Shooting Neutrons at Neurons: Radiation Testing of a Spiking Neural Network on Flash-Based FPGAs
This work provides a validated methodology and demonstrates the resilience benefits of on-chip plasticity for neuromorphic processors in radiation-prone environments like space and avionics.
The authors propose and experimentally validate a radiation-testing methodology for neuromorphic processors with on-chip synaptic plasticity, using the ODIN SNN processor on an FPGA exposed to a high-energy neutron beam. They show that enabling Spike-Dependent Synaptic Plasticity (SDSP) significantly extends time to application-level failure and enables partial recovery from bit flips, with modest hardware overhead.
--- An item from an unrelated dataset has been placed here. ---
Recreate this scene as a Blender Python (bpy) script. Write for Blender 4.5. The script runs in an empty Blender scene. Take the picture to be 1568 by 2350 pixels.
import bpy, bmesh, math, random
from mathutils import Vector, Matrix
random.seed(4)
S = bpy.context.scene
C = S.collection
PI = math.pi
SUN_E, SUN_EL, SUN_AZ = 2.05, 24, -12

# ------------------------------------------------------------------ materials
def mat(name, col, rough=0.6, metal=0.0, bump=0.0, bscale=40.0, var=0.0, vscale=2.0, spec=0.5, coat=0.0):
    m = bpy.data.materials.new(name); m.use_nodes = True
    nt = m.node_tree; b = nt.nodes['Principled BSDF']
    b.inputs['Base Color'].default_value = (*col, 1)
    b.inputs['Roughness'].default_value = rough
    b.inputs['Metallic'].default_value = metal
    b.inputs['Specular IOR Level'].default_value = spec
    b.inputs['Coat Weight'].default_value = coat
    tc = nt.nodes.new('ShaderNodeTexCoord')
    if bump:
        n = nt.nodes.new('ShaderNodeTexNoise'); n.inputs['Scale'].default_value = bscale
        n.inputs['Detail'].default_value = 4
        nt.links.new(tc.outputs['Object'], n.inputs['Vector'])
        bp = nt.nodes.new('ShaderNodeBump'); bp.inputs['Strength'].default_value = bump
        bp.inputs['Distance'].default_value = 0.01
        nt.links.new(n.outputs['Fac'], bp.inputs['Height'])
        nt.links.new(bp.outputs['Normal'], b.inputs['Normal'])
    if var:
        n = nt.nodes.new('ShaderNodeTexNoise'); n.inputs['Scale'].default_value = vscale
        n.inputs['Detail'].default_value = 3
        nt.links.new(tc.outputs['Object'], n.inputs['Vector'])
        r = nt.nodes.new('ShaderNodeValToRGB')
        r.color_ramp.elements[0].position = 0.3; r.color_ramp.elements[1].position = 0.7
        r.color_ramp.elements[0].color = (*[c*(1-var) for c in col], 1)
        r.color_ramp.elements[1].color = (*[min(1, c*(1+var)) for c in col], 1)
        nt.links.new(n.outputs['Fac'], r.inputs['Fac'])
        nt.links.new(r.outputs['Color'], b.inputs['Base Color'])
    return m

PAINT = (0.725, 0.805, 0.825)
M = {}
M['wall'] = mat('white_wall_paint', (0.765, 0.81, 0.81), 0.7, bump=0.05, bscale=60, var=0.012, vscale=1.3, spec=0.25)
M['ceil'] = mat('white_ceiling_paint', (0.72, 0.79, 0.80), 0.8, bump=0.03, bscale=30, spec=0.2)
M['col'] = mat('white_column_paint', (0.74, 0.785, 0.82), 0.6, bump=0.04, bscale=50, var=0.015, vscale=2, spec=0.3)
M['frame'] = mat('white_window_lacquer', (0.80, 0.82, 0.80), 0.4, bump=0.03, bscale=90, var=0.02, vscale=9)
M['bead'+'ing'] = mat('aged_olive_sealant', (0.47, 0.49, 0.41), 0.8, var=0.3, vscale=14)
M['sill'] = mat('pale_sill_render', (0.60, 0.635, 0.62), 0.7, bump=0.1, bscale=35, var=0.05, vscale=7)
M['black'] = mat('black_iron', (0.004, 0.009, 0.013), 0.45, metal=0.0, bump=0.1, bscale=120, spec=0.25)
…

Neuromorphic, or spiking, processors are increasingly being considered for use in harsh, radiation-prone environments such as space and avionics, where energy efficiency and graceful degradation are essential. In this study, we propose and experimentally validate a radiation-testing methodology specifically designed for neuromorphic processors that employ on-chip synaptic plasticity. We map the open-source ODIN SNN processor with Spike-Dependent Synaptic Plasticity (SDSP) onto the FPGA and expose it to a high-energy neutron beam while continuously monitoring MNIST classification accuracy and recording the synaptic state. From these measurements, we extract SEU cross-sections for ODIN's synaptic memory and develop a calibrated fault model to inform a complementary fault-injection campaign. By comparing inference-only and online-learning configurations, we demonstrate that enabling SDSP can significantly extend the time to application-level failure and enable partial recovery from accumulated bit flips, with modest hardware overhead.